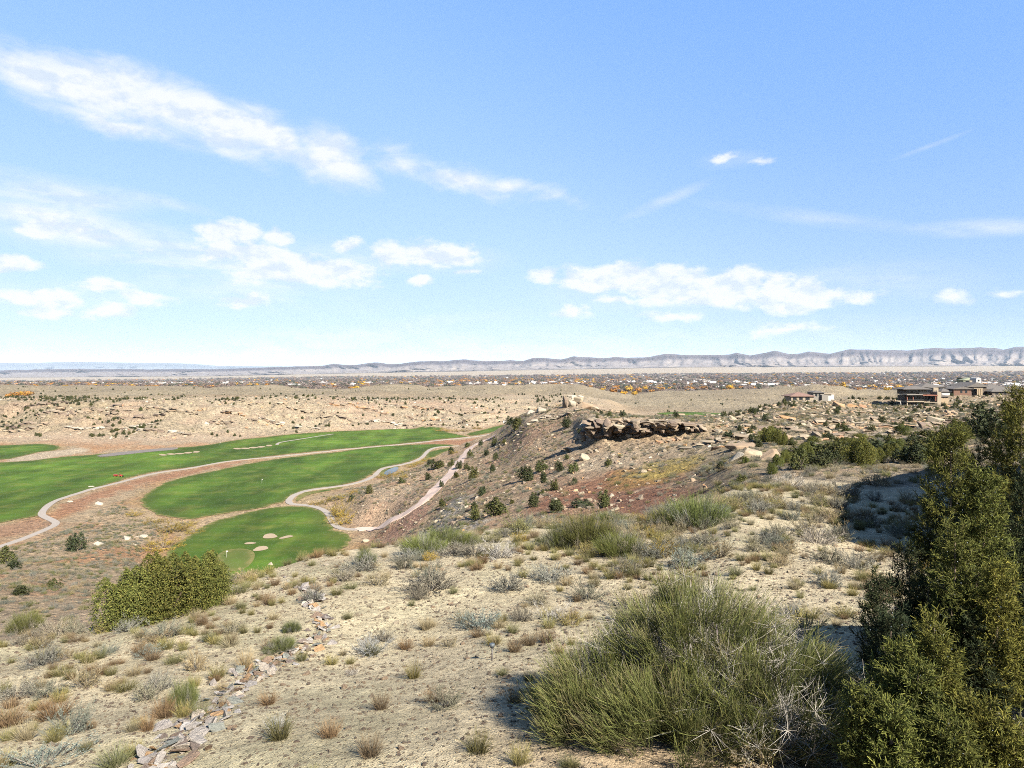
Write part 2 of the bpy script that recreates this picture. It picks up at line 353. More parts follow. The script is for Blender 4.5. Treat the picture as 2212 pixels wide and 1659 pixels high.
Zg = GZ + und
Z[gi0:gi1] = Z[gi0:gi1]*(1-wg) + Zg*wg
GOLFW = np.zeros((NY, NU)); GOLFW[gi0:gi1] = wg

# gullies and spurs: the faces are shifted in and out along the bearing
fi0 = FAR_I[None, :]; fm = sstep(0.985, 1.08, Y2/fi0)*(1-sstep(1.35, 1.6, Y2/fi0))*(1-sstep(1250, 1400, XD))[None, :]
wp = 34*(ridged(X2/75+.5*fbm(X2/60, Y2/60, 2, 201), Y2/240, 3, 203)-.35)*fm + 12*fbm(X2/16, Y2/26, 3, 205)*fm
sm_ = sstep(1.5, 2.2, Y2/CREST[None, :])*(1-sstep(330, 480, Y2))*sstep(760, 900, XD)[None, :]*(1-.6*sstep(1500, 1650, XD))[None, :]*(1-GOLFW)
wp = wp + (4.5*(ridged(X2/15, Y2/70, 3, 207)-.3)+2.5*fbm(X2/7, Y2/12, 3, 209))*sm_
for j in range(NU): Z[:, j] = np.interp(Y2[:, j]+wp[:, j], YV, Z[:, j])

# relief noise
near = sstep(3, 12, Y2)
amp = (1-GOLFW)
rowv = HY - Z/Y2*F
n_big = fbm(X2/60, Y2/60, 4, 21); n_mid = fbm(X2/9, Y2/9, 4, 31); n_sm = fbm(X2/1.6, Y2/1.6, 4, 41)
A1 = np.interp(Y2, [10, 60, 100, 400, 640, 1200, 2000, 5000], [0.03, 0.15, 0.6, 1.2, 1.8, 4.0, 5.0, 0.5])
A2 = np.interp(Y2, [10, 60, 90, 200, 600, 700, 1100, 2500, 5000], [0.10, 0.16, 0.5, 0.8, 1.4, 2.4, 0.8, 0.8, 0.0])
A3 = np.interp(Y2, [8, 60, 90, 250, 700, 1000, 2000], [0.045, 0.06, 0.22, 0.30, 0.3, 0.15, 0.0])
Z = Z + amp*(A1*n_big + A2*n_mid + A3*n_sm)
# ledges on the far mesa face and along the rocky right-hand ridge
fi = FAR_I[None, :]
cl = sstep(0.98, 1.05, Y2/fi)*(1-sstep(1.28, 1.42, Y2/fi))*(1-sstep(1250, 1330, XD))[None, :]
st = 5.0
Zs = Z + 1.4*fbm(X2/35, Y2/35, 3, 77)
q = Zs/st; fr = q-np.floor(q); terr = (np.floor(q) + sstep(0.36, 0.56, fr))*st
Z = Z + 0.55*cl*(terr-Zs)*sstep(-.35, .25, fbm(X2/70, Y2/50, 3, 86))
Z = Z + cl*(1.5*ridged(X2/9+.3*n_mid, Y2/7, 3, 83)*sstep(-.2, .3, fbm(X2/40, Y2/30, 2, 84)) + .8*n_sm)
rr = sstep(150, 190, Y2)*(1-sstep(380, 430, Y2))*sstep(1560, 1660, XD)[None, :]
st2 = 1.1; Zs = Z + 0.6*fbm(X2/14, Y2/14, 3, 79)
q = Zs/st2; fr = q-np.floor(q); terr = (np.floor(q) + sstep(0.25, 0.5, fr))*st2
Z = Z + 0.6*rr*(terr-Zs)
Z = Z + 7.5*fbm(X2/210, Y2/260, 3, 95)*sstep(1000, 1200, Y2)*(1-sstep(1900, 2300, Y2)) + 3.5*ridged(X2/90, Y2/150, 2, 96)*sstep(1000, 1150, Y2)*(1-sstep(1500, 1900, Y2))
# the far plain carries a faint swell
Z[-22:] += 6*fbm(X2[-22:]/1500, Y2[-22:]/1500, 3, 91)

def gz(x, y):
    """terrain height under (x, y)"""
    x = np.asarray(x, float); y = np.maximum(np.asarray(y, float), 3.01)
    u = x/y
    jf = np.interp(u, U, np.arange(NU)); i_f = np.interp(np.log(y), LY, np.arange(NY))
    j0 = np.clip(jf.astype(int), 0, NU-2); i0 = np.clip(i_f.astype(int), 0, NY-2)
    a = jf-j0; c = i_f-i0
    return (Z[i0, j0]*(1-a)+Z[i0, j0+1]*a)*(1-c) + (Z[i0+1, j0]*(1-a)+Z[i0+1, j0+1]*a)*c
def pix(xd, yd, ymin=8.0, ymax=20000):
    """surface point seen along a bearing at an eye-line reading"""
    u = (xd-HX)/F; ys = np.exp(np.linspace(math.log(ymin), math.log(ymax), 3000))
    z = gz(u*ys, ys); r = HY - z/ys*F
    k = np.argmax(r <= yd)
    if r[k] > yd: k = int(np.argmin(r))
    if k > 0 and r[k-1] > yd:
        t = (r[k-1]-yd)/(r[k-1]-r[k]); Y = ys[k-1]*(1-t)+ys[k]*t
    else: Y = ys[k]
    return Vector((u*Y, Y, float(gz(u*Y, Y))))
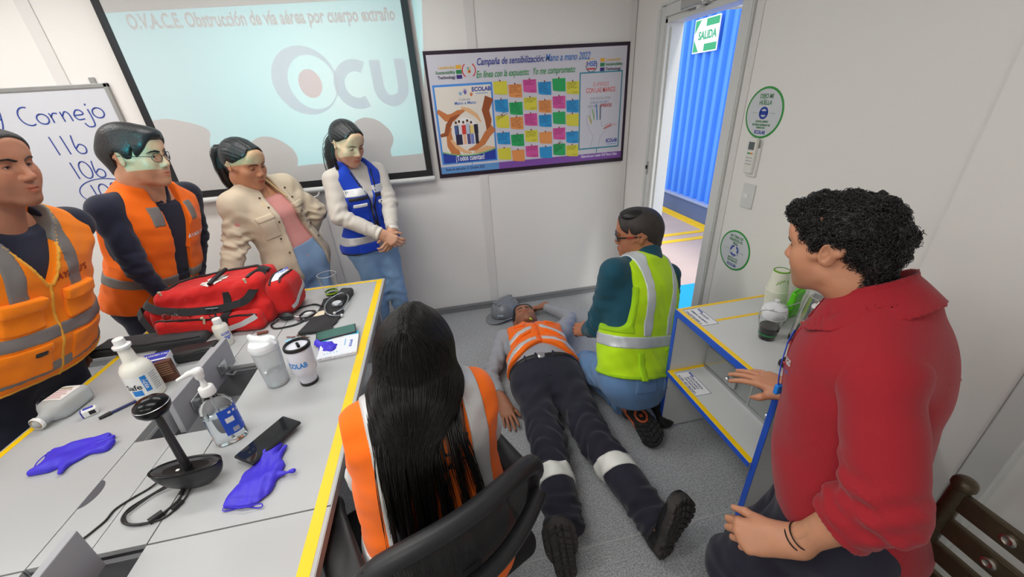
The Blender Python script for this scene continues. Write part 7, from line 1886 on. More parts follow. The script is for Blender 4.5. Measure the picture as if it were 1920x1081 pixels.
--------
— Brief —
Transcribe the whole listing exactly. Pictures stay out of your copy.

— Written answer —
Write part 2 of the bpy script that recreates this picture. It picks up at line 353. More parts follow. The script is for Blender 4.5. Treat the picture as 2212 pixels wide and 1659 pixels high.
Zg = GZ + und
Z[gi0:gi1] = Z[gi0:gi1]*(1-wg) + Zg*wg
GOLFW = np.zeros((NY, NU)); GOLFW[gi0:gi1] = wg

# gullies and spurs: the faces are shifted in and out along the bearing
fi0 = FAR_I[None, :]; fm = sstep(0.985, 1.08, Y2/fi0)*(1-sstep(1.35, 1.6, Y2/fi0))*(1-sstep(1250, 1400, XD))[None, :]
wp = 34*(ridged(X2/75+.5*fbm(X2/60, Y2/60, 2, 201), Y2/240, 3, 203)-.35)*fm + 12*fbm(X2/16, Y2/26, 3, 205)*fm
sm_ = sstep(1.5, 2.2, Y2/CREST[None, :])*(1-sstep(330, 480, Y2))*sstep(760, 900, XD)[None, :]*(1-.6*sstep(1500, 1650, XD))[None, :]*(1-GOLFW)
wp = wp + (4.5*(ridged(X2/15, Y2/70, 3, 207)-.3)+2.5*fbm(X2/7, Y2/12, 3, 209))*sm_
for j in range(NU): Z[:, j] = np.interp(Y2[:, j]+wp[:, j], YV, Z[:, j])

# relief noise
near = sstep(3, 12, Y2)
amp = (1-GOLFW)
rowv = HY - Z/Y2*F
n_big = fbm(X2/60, Y2/60, 4, 21); n_mid = fbm(X2/9, Y2/9, 4, 31); n_sm = fbm(X2/1.6, Y2/1.6, 4, 41)
A1 = np.interp(Y2, [10, 60, 100, 400, 640, 1200, 2000, 5000], [0.03, 0.15, 0.6, 1.2, 1.8, 4.0, 5.0, 0.5])
A2 = np.interp(Y2, [10, 60, 90, 200, 600, 700, 1100, 2500, 5000], [0.10, 0.16, 0.5, 0.8, 1.4, 2.4, 0.8, 0.8, 0.0])
A3 = np.interp(Y2, [8, 60, 90, 250, 700, 1000, 2000], [0.045, 0.06, 0.22, 0.30, 0.3, 0.15, 0.0])
Z = Z + amp*(A1*n_big + A2*n_mid + A3*n_sm)
# ledges on the far mesa face and along the rocky right-hand ridge
fi = FAR_I[None, :]
cl = sstep(0.98, 1.05, Y2/fi)*(1-sstep(1.28, 1.42, Y2/fi))*(1-sstep(1250, 1330, XD))[None, :]
st = 5.0
Zs = Z + 1.4*fbm(X2/35, Y2/35, 3, 77)
q = Zs/st; fr = q-np.floor(q); terr = (np.floor(q) + sstep(0.36, 0.56, fr))*st
Z = Z + 0.55*cl*(terr-Zs)*sstep(-.35, .25, fbm(X2/70, Y2/50, 3, 86))
Z = Z + cl*(1.5*ridged(X2/9+.3*n_mid, Y2/7, 3, 83)*sstep(-.2, .3, fbm(X2/40, Y2/30, 2, 84)) + .8*n_sm)
rr = sstep(150, 190, Y2)*(1-sstep(380, 430, Y2))*sstep(1560, 1660, XD)[None, :]
st2 = 1.1; Zs = Z + 0.6*fbm(X2/14, Y2/14, 3, 79)
q = Zs/st2; fr = q-np.floor(q); terr = (np.floor(q) + sstep(0.25, 0.5, fr))*st2
Z = Z + 0.6*rr*(terr-Zs)
Z = Z + 7.5*fbm(X2/210, Y2/260, 3, 95)*sstep(1000, 1200, Y2)*(1-sstep(1900, 2300, Y2)) + 3.5*ridged(X2/90, Y2/150, 2, 96)*sstep(1000, 1150, Y2)*(1-sstep(1500, 1900, Y2))
# the far plain carries a faint swell
Z[-22:] += 6*fbm(X2[-22:]/1500, Y2[-22:]/1500, 3, 91)

def gz(x, y):
    """terrain height under (x, y)"""
    x = np.asarray(x, float); y = np.maximum(np.asarray(y, float), 3.01)
    u = x/y
    jf = np.interp(u, U, np.arange(NU)); i_f = np.interp(np.log(y), LY, np.arange(NY))
    j0 = np.clip(jf.astype(int), 0, NU-2); i0 = np.clip(i_f.astype(int), 0, NY-2)
    a = jf-j0; c = i_f-i0
    return (Z[i0, j0]*(1-a)+Z[i0, j0+1]*a)*(1-c) + (Z[i0+1, j0]*(1-a)+Z[i0+1, j0+1]*a)*c
def pix(xd, yd, ymin=8.0, ymax=20000):
    """surface point seen along a bearing at an eye-line reading"""
    u = (xd-HX)/F; ys = np.exp(np.linspace(math.log(ymin), math.log(ymax), 3000))
    z = gz(u*ys, ys); r = HY - z/ys*F
    k = np.argmax(r <= yd)
    if r[k] > yd: k = int(np.argmin(r))
    if k > 0 and r[k-1] > yd:
        t = (r[k-1]-yd)/(r[k-1]-r[k]); Y = ys[k-1]*(1-t)+ys[k]*t
    else: Y = ys[k]
    return Vector((u*Y, Y, float(gz(u*Y, Y))))
The Blender Python script for this scene continues. Write part 7, from line 1886 on. More parts follow. The script is for Blender 4.5. Measure the picture as if it were 1920x1081 pixels.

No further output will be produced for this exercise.